Fernsehen soll mehr Mut haben

Für Klaus Steinbacher, der den Getriebenen Max van Veeren eindrücklich verkörpert, war die Figur eine besondere schauspielerische Herausforderung, wie er im ZDF-Interview verrät. Sowohl mit dem Regisseur als auch mit dem Drehbuchautor habe er im Vorfeld "ausführlich über die Figur gesprochen". Zudem bereite er sich auf all seine Projekte mit einem Schauspielcoach vor. "Und ich habe mich zum ersten Mal in meiner Vorbereitung mit einem Verhaltenstherapeuten und einer Psychoanalytikerin über die Figur, ihr Handeln und ihre möglichen Motive unterhalten."

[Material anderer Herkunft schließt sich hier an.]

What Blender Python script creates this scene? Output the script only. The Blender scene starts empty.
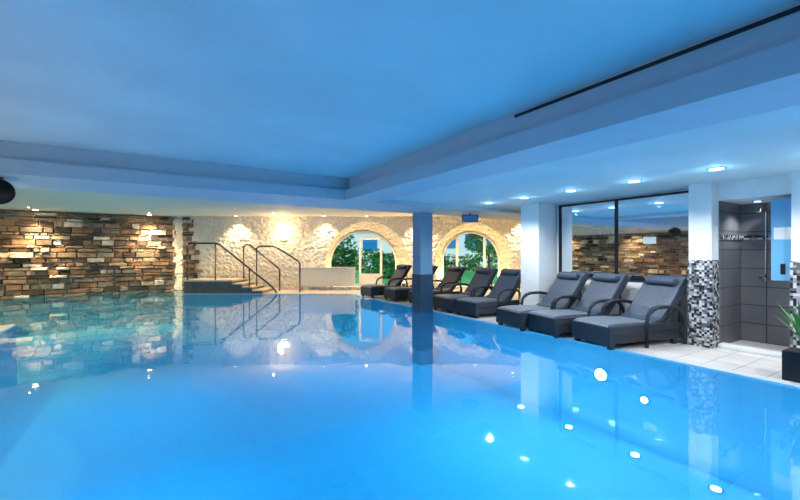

Wenn es nach Schauspielerin Felicitas Woll geht, dürften die öffentlich-rechtlichen Sender in Zukunft ruhig noch häufiger Experimente wie bei "Blindspot" wagen: "Es stimmt, dass man beim Fernsehen wieder mehr Möglichkeiten bekommt, sich mit ungewöhnlichen Geschichten auszutoben", sagt die 44-Jährige im Interview. "Trotzdem habe ich das Gefühl, dass wir oft lieber auf Nummer sicher fahren. Das Risiko wagen dann doch eher die Streaming-Dienste. Aber trotzdem gibt es auch beim Fernsehen immer wieder Drehbücher, die unerwartet ausfallen und dann auch erfolgreich sind."

Mit ihrer Rolle als karrierebewusste Zweifach-Mutter kann sich die Schauspielerin gut identifizieren: Woll hat zwei Töchter und weiß um Probleme, die die Vereinbarkeit von Job und Familie bisweilen mit sich bringt: "Klar, stehe ich immer wieder vor der Frage: Mache ich das jetzt richtig? Habe ich jetzt genug Aufmerksamkeit für die Kinder? Habe ich jetzt genug Aufmerksamkeit für mich?" Der "Berlin, Berlin"-Star wünscht sich mehr Respekt für berufstätige Frauen und Mütter, bezweifelt aber, dass sich die Situation bald ändert: "Um diese Fragen werden wir uns auch in 100 Jahren noch drehen, weil wir immer nur darüber reden, aber neue Ansätze nicht umsetzen." Dennoch wolle sie die Hoffnung nicht aufgeben.